Organizers

Andrea Geyer. New York.

Working in the cultural field within the current moment, the role and (ab)use of culture within the realm of politics has become increasingly apparent to me. As a response to this situation, I see my work as an artist as part of an active political scene and as a form of poetic document-making engaged in the struggles over agency and signification within this historic moment. Artists have the potential to reflect not only on content, employing cross-disciplinary fields of research, but also respond to the particular forms of representation that are used as cultural means within the political arena. One could of course say that culture, the everyday and politics can never be seen entirely separate, but feed each other meanings and forms. My recent works address this issues as follows: Spiral Lands, a project about land and identity in the American South West, reflects on the role of art and culture and particularly photography had in the gradual claim, under the doctrine of Manifest Destiny, over the lands that are now the United States of America. 9 Scripts from a Nation at War (collaboration with S. Hayes, A. Hunt, K. Sander, D. Thorne) analyzes the condition of speech available to citizens under the particular situation of their nation being at war. Both projects address the complicated relations and overlaps of culture and politics.
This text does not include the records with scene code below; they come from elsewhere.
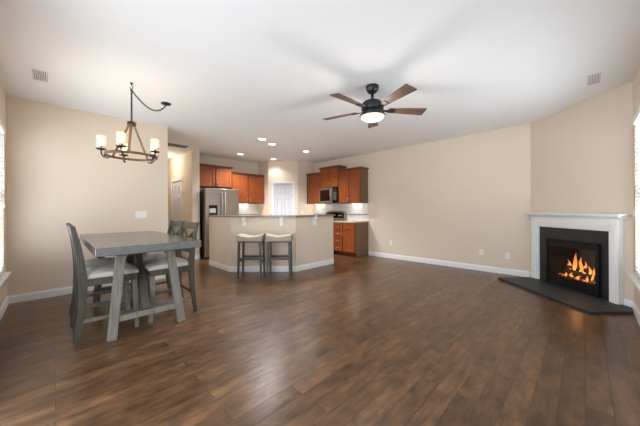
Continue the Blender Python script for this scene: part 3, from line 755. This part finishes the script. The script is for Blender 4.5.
# ------------------------------------------------------------------ fireplace (local frame: x = R, y = D)
def fthing(name, label, cat): return empty(name, (0, 0, 0), A45, label, cat)
e = fthing('hearth_slab', 'black slate hearth slab on the wood floor', 'hearth')
MB().prism([(3.10, 3.045), (FR - 0.122 - 0.022, 3.045), (FR - 0.022, 3.167), (FR - 0.018, 3.20), (FR - 0.018, 4.62), (3.10, 4.62)], 0.0005, 0.032).build('slab', 'hearth', e, bevel=0.003)
e = fthing('fireplace_surround', 'black slate surround framing the gas fireplace', 'fireplace surround')
s = MB(); a0, a1 = 3.371, 4.499; sx0, sx1 = FR - 0.03, FR - 0.001
s.box(sx0, sx1, a0, H0, 0.0325, 0.944).box(sx0, sx1, H1, a1, 0.0325, 0.944).box(sx0, sx1, H0, H1, HZ, 0.944)
s.build('slate_panel', 'slate', e)
e = fthing('fireplace_mantel', 'white painted wooden fireplace mantel with fluted pilasters', 'mantel')
PZ = 0.0325
for a, b2, nm in ((3.265, 3.37, 1), (4.50, 4.61, -1)):
    pmb = MB(); pmb.box(FR - 0.075, FR - 0.001, a, b2, PZ, 1.0855)
    pmb.box(FR - 0.085, FR - 0.075, a + 0.02, b2 - 0.02, PZ, 0.98)
    pmb.build('pilaster', 'white', e, bevel=0.004)
MB().box(FR - 0.075, FR - 0.001, 3.37, 4.50, 0.945, 1.085).build('frieze', 'white', e, bevel=0.003)
MB().box(FR - 0.086, FR - 0.075, 3.265, 4.61, 0.985, 0.998).build('frieze_bead', 'white', e, bevel=0.004)
it = MB(); it.box(FR - 0.055, FR - 0.031, 3.37, 3.39, PZ, 0.945).box(FR - 0.055, FR - 0.031, 4.48, 4.50, PZ, 0.945).box(FR - 0.055, FR - 0.031, 3.39, 4.48, 0.925, 0.945)
it.build('inner_trim', 'white', e, bevel=0.003)
cp = [(0, 1.086), (-0.078, 1.086), (-0.09, 1.092), (-0.094, 1.10), (-0.112, 1.112), (-0.128, 1.118), (-0.132, 1.126), (0, 1.126)]
MB().extrude([(3.225 - 0.0, 0)] and [(FR - 0.001 + q[0], q[1]) for q in cp], 'Y', 3.225, 4.65).build('crown_moulding', 'white', e)
MB().box(FR - 0.165, FR - 0.001, 3.175, 4.685, 1.1265, 1.150).build('shelf', 'white', e, bevel=0.005)

e = fthing('gas_fireplace', 'black metal gas fireplace insert with glass front', 'fireplace')
i0, i1, iz0, iz1 = 3.505, 4.325, 0.036, 0.745; xf0, xf1 = FR - 0.065, FR - 0.031
fr = MB(); fr.box(xf0, xf1, i0, i0 + 0.028, iz0, iz1).box(xf0, xf1, i1 - 0.028, i1, iz0, iz1).box(xf0, xf1, i0, i1, iz1 - 0.028, iz1).box(xf0, xf1, i0, i1, iz0, iz0 + 0.022)
fr.build('outer_frame', 'iron', e, bevel=0.003)
MB().box(xf0 + 0.008, xf1, i0 + 0.03, i1 - 0.03, 0.655, 0.714).build('upper_panel', 'iron', e, bevel=0.003)
lv = MB(); lv.box(xf0 + 0.012, xf1, i0 + 0.03, i1 - 0.03, 0.060, 0.168); lv.box(xf0 - 0.004, xf0 + 0.012, i0 + 0.03, i1 - 0.03, 0.150, 0.164)
lv.build('lower_louver', 'iron', e, bevel=0.002)
gf = MB(); gf.box(FR - 0.050, FR - 0.030, i0 + 0.03, i0 + 0.058, 0.17, 0.655).box(FR - 0.050, FR - 0.030, i1 - 0.058, i1 - 0.03, 0.17, 0.655).box(FR - 0.050, FR - 0.030, i0 + 0.058, i1 - 0.058, 0.17, 0.188).box(FR - 0.050, FR - 0.030, i0 + 0.058, i1 - 0.058, 0.64, 0.655)
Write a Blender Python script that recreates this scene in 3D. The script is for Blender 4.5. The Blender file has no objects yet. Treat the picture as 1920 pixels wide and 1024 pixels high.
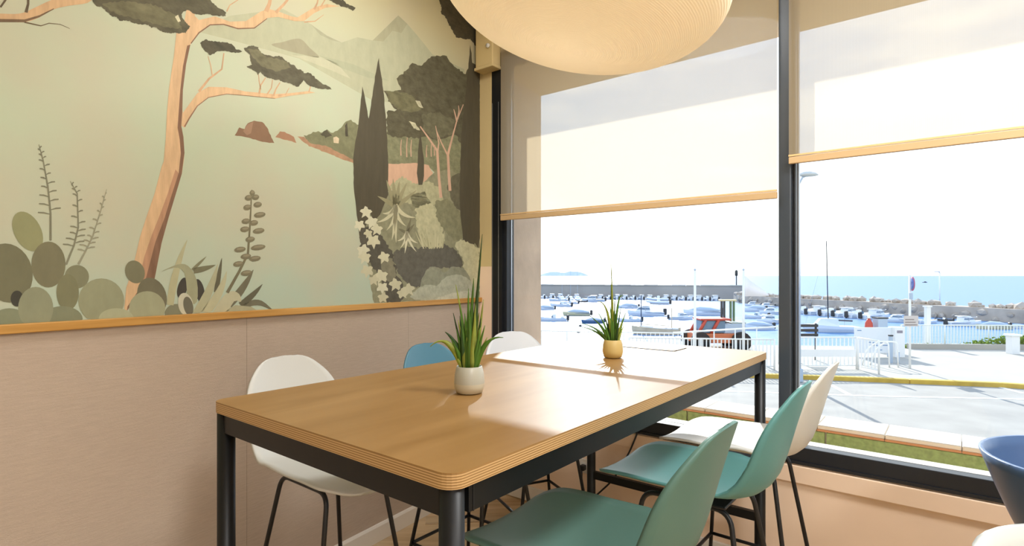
import bpy, bmesh, math, random
from mathutils import Vector, Matrix, geometry
random.seed(7)
sc = bpy.context.scene
COL = sc.collection
PI = math.pi

# ---------------------------------------------------------------- camera, sky, sun, exposure
FPX, HZ, CX = 1050.0, 517.0, 960.0          # focal length in px, horizon row, centre column
CAMZ = 1.45
cam = bpy.data.cameras.new('camera'); camo = bpy.data.objects.new('camera', cam); COL.objects.link(camo)
camo.location = (0, 0, CAMZ); camo.rotation_euler = (PI/2, 0, 0)
cam.sensor_width = 36; cam.lens = FPX/1920*36; cam.shift_y = 5/1920
cam.clip_start = 0.05; cam.clip_end = 30000
sc.camera = camo
sc.view_settings.view_transform = 'Standard'; sc.view_settings.look = 'None'
sc.view_settings.gamma = 1; sc.view_settings.use_curve_mapping = False
sc.view_settings.exposure = 0.0
try:
    sc.cycles.use_denoising = True
    sc.cycles.max_bounces = 10; sc.cycles.diffuse_bounces = 5; sc.cycles.transparent_max_bounces = 16
    sc.cycles.sample_clamp_indirect = 6; sc.cycles.caustics_reflective = False; sc.cycles.caustics_refractive = False
except Exception:
    pass

SKY_STRENGTH, SUN_STRENGTH = 1.9, 7.3
wd = bpy.data.worlds.new('sky'); sc.world = wd; wd.use_nodes = True
nt = wd.node_tree; nt.nodes.clear()
wo = nt.nodes.new('ShaderNodeOutputWorld'); bg = nt.nodes.new('ShaderNodeBackground')
tc = nt.nodes.new('ShaderNodeTexCoord'); sp = nt.nodes.new('ShaderNodeSeparateXYZ')
rp = nt.nodes.new('ShaderNodeValToRGB')
rp.color_ramp.elements[0].position = 0.0; rp.color_ramp.elements[0].color = (1.0, 0.99, 0.97, 1)
rp.color_ramp.elements[1].position = 0.75; rp.color_ramp.elements[1].color = (0.42, 0.62, 1.0, 1)
e = rp.color_ramp.elements.new(0.25); e.color = (0.82, 0.9, 1.0, 1)
nz = nt.nodes.new('ShaderNodeTexNoise'); nz.inputs['Scale'].default_value = 3.2; nz.inputs['Detail'].default_value = 5
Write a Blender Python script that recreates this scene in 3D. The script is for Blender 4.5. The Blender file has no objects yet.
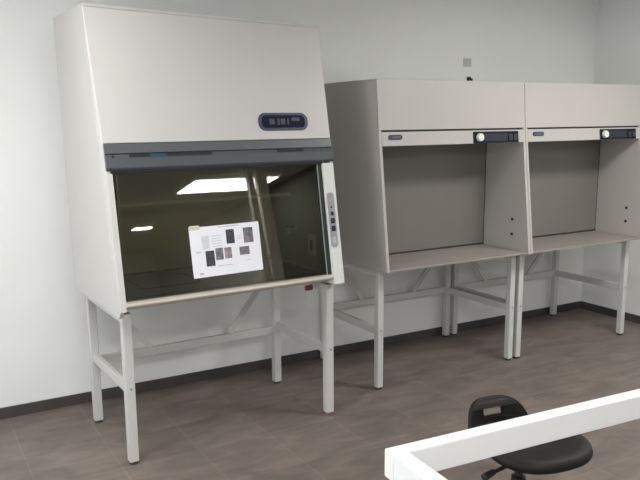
import bpy, bmesh, math, random
from mathutils import Vector, Matrix
random.seed(4)
S = bpy.context.scene
COL = S.collection
ORG = {}            # object -> design-space origin its mesh is written relative to

# ------------------------------------------------------------------ materials
def mat(name, color, rough=0.5, metal=0.0, var=0.0, scale=6.0, spec=0.5, bump=0.0, bscale=60.0, emit=None):
    m = bpy.data.materials.new(name); m.use_nodes = True
    nt = m.node_tree; b = nt.nodes['Principled BSDF']
    b.inputs['Roughness'].default_value = rough
    b.inputs['Metallic'].default_value = metal
    b.inputs['Specular IOR Level'].default_value = spec
    c = (*color, 1)
    b.inputs['Base Color'].default_value = c
    if var or bump:
        tc = nt.nodes.new('ShaderNodeTexCoord')
    if var:
        n = nt.nodes.new('ShaderNodeTexNoise'); n.inputs['Scale'].default_value = scale
        n.inputs['Detail'].default_value = 4
        nt.links.new(tc.outputs['Object'], n.inputs['Vector'])
        r = nt.nodes.new('ShaderNodeValToRGB')
        r.color_ramp.elements[0].position = 0.3; r.color_ramp.elements[1].position = 0.7
        r.color_ramp.elements[0].color = (*[x * (1 - var) for x in color], 1)
        r.color_ramp.elements[1].color = (*[min(1, x * (1 + var)) for x in color], 1)
        nt.links.new(n.outputs['Fac'], r.inputs['Fac'])
        nt.links.new(r.outputs['Color'], b.inputs['Base Color'])
    if bump:
        n2 = nt.nodes.new('ShaderNodeTexNoise'); n2.inputs['Scale'].default_value = bscale
        nt.links.new(tc.outputs['Object'], n2.inputs['Vector'])
        bp = nt.nodes.new('ShaderNodeBump'); bp.inputs['Strength'].default_value = bump
        bp.inputs['Distance'].default_value = 0.002
        nt.links.new(n2.outputs['Fac'], bp.inputs['Height'])
        nt.links.new(bp.outputs['Normal'], b.inputs['Normal'])
    if emit:
        b.inputs['Emission Color'].default_value = (*emit[0], 1)
        b.inputs['Emission Strength'].default_value = emit[1]
    return m

def glass_mat(name, tint, fac_scale=1.0):
    m = bpy.data.materials.new(name); m.use_nodes = True
    nt = m.node_tree; nt.nodes.clear()
    out = nt.nodes.new('ShaderNodeOutputMaterial')
    tr = nt.nodes.new('ShaderNodeBsdfTransparent'); tr.inputs['Color'].default_value = (*tint, 1)
    gl = nt.nodes.new('ShaderNodeBsdfGlossy'); gl.inputs['Roughness'].default_value = 0.015
    fr = nt.nodes.new('ShaderNodeFresnel'); fr.inputs['IOR'].default_value = 1.52
    mu = nt.nodes.new('ShaderNodeMath'); mu.operation = 'MULTIPLY'; mu.inputs[1].default_value = fac_scale
    mx = nt.nodes.new('ShaderNodeMixShader')
    nt.links.new(fr.outputs[0], mu.inputs[0]); nt.links.new(mu.outputs[0], mx.inputs['Fac'])
    nt.links.new(tr.outputs[0], mx.inputs[1]); nt.links.new(gl.outputs[0], mx.inputs[2])
    nt.links.new(mx.outputs[0], out.inputs['Surface'])
    return m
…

Understanding a museum or gallery space as a site of public reflection on contemporary themes, both works create in their installations a discursive space where culture constitutes a woven fabric in which issues from different realms such as politics, history, media are brought together through the experience and the agency of the individual, the artist and the gallery viewer. All my artistic work in the recent years has found its origin in specific social and political situations, like the land rights in the US and the War in Iraq.